La Vida, por otro lado, se hace día a día, viviendo en comunión con Su palabra, Sus obras y Sus mandatos. Jesús no vino a deslumbrarnos, a mostrar Su Poder y Su Gloria. Vino a rescatar la humildad, la dedicación, la constancia, el respeto, el amor, la lealtad. Vino a confirmar que son estos atributos los que marcan la diferencia en cada hombre. Por eso no solo lo predicó, sino que lo ejecutó para evidenciar lo que es transitar por el camino que lleva al Padre.

Un mundo limpio, sin rencor, sin odios, sin mentiras sería perfecto para quienes estamos cansados de convivir abrigados por las fallas que nacen de nuestras libres y respetadas decisiones. Por eso Jesús es Vida y la Iglesia invita a que sean los católicos quienes den muestras fervorosas de respeto por la propuesta del Hijo de Dios. Somos nosotros los llamados a defender no sólo la fe, sino a cumplirla como Iglesia viva y activa.

Al igual que Tomás, no es un pecado dudar, no entender lo que el Señor quiere para nosotros. El verdadero equívoco está en no buscar esa Verdad con nombre propio y no aceptar Su palabra como principio eterno de Vida en la perfección del reino del Padre.

Hay que dar de sí mismo lo mejor que quisiera recibir. El prójimo es un hermano en Cristo que necesita de nuestro apoyo a cada instante. Fue tan fácil la propuesta planteada, pero ha sido tan difícil hacerla realidad.
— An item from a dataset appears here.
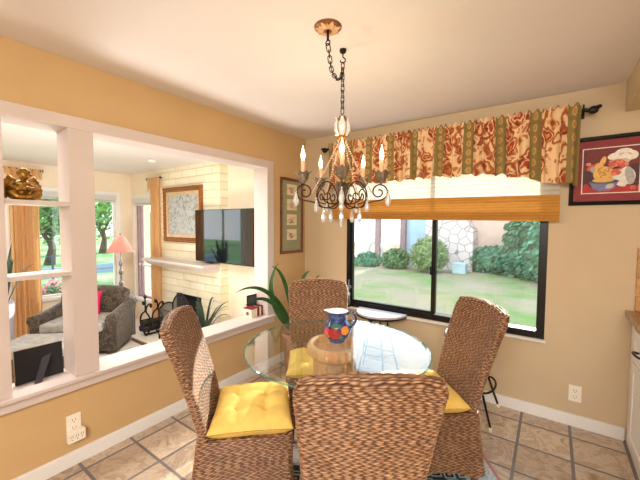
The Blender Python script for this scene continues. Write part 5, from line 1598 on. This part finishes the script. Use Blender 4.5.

Si de verdad creemos en Jesús paremos de una vez los repetidos errores que tantas veces cometemos.

Si ya entendimos cual es el camino de la Verdad y la Vida eterna, entonces caminémoslo con confianza, sin dudar, acompañados del Espíritu Santo. Ya verán que al final, cuando creamos que todo terminó, estaremos llegando a la casa del Dios. Allí hay una habitación esperando por usted. Que triste es creer lo contrario cuando el Señor hoy ha resucitado por nosotros.